• Issue
  • Jun 19, 2023

Up Close: Vaevae Chan

Installation view of VAEVAE CHAN’s "She Told Me to Head to the Sea" at Juen Juen Gung, Hong Kong, 2023. Courtesy Juen Juen Gung.

In the three years after her father’s sudden death and her home city’s historic sociopolitical unrest, Vaevae Chan built a cave to hide herself away. Now the artist has invited others to visit her refuge. To locate it, I journeyed to the 17th floor of an industrial building in Hong Kong’s San Po Kong neighborhood where I was faced with four identical gray doors. Entering through one, I was enveloped in darkness, my eyes adjusting as my fingers traced rough stones lining the entrance. The artificial rocks were light and hollow but I allowed myself to collapse into the illusion of their density and concreteness. On top of the crevices were perched black-painted figurines and vessels—pitches, vases, ashtrays—a nod to the artist’s training in clay.

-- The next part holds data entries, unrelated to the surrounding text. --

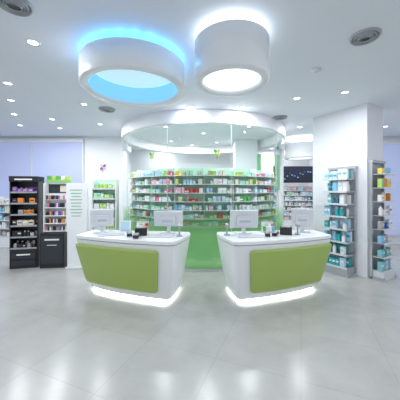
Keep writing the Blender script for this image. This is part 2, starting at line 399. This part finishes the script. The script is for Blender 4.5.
def keyboard(x,y,rz):
    o=B('keyboard',TM(x,y,rz,Z)); o.box((0,0,.012),(.4,.14,.02),LACQ)
    for i in range(14):
        for j in range(4): o.box((-.18+.0275*i,-.045+.03*j,.026),(.022,.024,.01),LGREY)
    o.done()
keyboard(-.62,3.95,-.1); keyboard(-1.45,4.1,.3); keyboard(.78,3.93,.1)
def scanner(x,y,rz):
    o=B('barcode_scanner',TM(x,y,rz,Z)); o.cyl((0,0,0),.045,.015,GREY); o.cyl((0,0,.015),.012,.12,GREY,10); o.box((0,-.01,.16),(.05,.08,.05),GREY,rx=.3); o.done(bevel=.004)
scanner(-.33,4.0,.1); scanner(.44,4.1,0); scanner(1.62,4.15,0)
o=B('leaflet_holder',TM(-1.33,4.45,.3,Z)); o.box((0,0,.01),(.2,.12,.02),LGREY); o.box((0,.02,.1),(.2,.01,.18),LACQ,rx=-.2); o.box((0,0,.1),(.14,.01,.15),PC[PN['ice']],rx=-.2); o.done()
for (x,y) in ((1.2,4.4),(-1.03,4.45)):
    o=B('countertop_product_display',TM(x,y,0,Z)); o.box((0,0,.01),(.22,.14,.02),LGREY); o.box((0,.06,.09),(.22,.01,.17),LGREY)
    for k in range(4):
        o.box((-.078+.052*k,-.03,.06),(.044,.05,.08),random.choice(P)); o.box((-.078+.052*k,.025,.08),(.044,.05,.12),random.choice(P))
    o.done()
# ---------------- flower logos
def flower(x,y,z,rz,sc,cols,name,par=None):
    o=B(name,Matrix.Translation((x,y,z))@Matrix.Rotation(rz,4,'Z')@Matrix.Rotation(math.pi/2,4,'X'))
    for k in range(4):
        a=math.pi/4+math.pi/2*k; M=Matrix.Rotation(a,4,'Z')@Matrix.Translation((sc*.55,0,0))@Matrix.Diagonal((1,.75,1,1))
        o.add([(sc*.45*math.cos(t*math.pi/8),sc*.45*math.sin(t*math.pi/8),.0) for t in range(16)],[tuple(range(16))],cols[k%len(cols)],M=M)
    o.box((0,-sc*1.0,0),(sc*.12,sc*.9,.002),PC[PN['green']])
    o.done(recalc=False,solid=.004)
flower(-3.06,7.88,2.42,0,.12,pal('purple rose'),'wall_flower_logo')
for px,z in ((152,2.45),(217,2.47)):
    dx=(px-200)/250
    a=dx*dx+1; b_=-2*(dx*C[0]+C[1]); c=C[0]**2+C[1]**2-(R+.02)**2; y=(-b_-math.sqrt(b_*b_-4*a*c))/(2*a)
    x=dx*y; flower(x,y,z,math.atan2(x-C[0],C[1]-y),.085,pal('lime green lime yellow'),'glass_flower_decal')
# ---------------- world & camera
w=bpy.data.worlds.new('w'); S.world=w; w.use_nodes=True; w.node_tree.nodes['Background'].inputs[0].default_value=(.88,.94,1,1); w.node_tree.nodes['Background'].inputs[1].default_value=.95
S.view_settings.view_transform='Standard'
cam=bpy.data.cameras.new('camera'); co=bpy.data.objects.new('camera',cam); S.collection.objects.link(co); co.location=(0,0,1.7); co.rotation_euler=(math.pi/2,0,0)
cam.lens=22.5; cam.sensor_width=36; cam.shift_y=-.025; S.camera=co
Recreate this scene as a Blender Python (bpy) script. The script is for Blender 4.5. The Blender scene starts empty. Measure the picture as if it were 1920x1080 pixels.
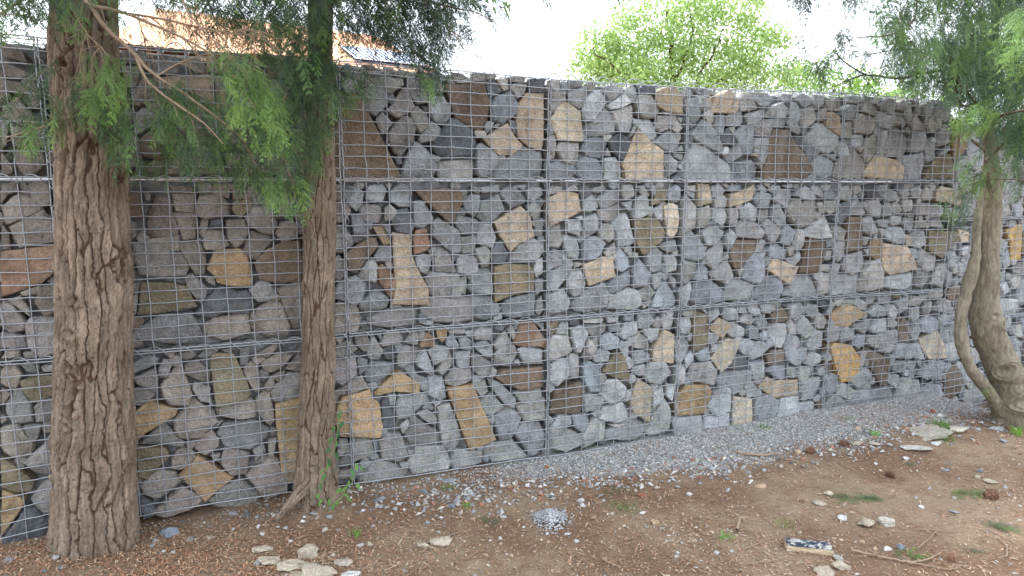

The sound of footsteps echoed from a source unknown, followed by faint scratching, liquid dripping, and a marble rolling. Someone was here. Tension and eeriness filled the air. “Go to the sea,” a voice instructed. Further in, a glass display embedded into the ersatz stone contained ceramic objects resembling oceanic forms, all painted black except one: a jar of the topical ointment Tiger Balm.

An illuminated table’s blue light beckoned me closer. There, I found a bronze bell. When I rang it, a hidden door opened into a room with a projector. A video detailing the cave’s fictitious history started playing once I sat down: Chan, wearing a tiger bodysuit, was “consumed by darkness” and had secreted herself away in the rocks. She sought aid from ghosts and gods until, finally, a feline mascot dropped a jar of soothing ointment into her cave, providing instant relief. Chan then rolled out of hiding and into the sea, where “[s]he is now free.”

Chan’s “She Told Me to Head to the Sea” (2022) is an exercise in discovery, for herself and for viewers, engaging all of one’s senses. Beyond its humor and novelty—with nods to the grottos of the Tiger Balm gardens in Hong Kong and Singapore—the installation and video reinforce time and introspection as crucial to healing, especially in a hostile climate such as ours.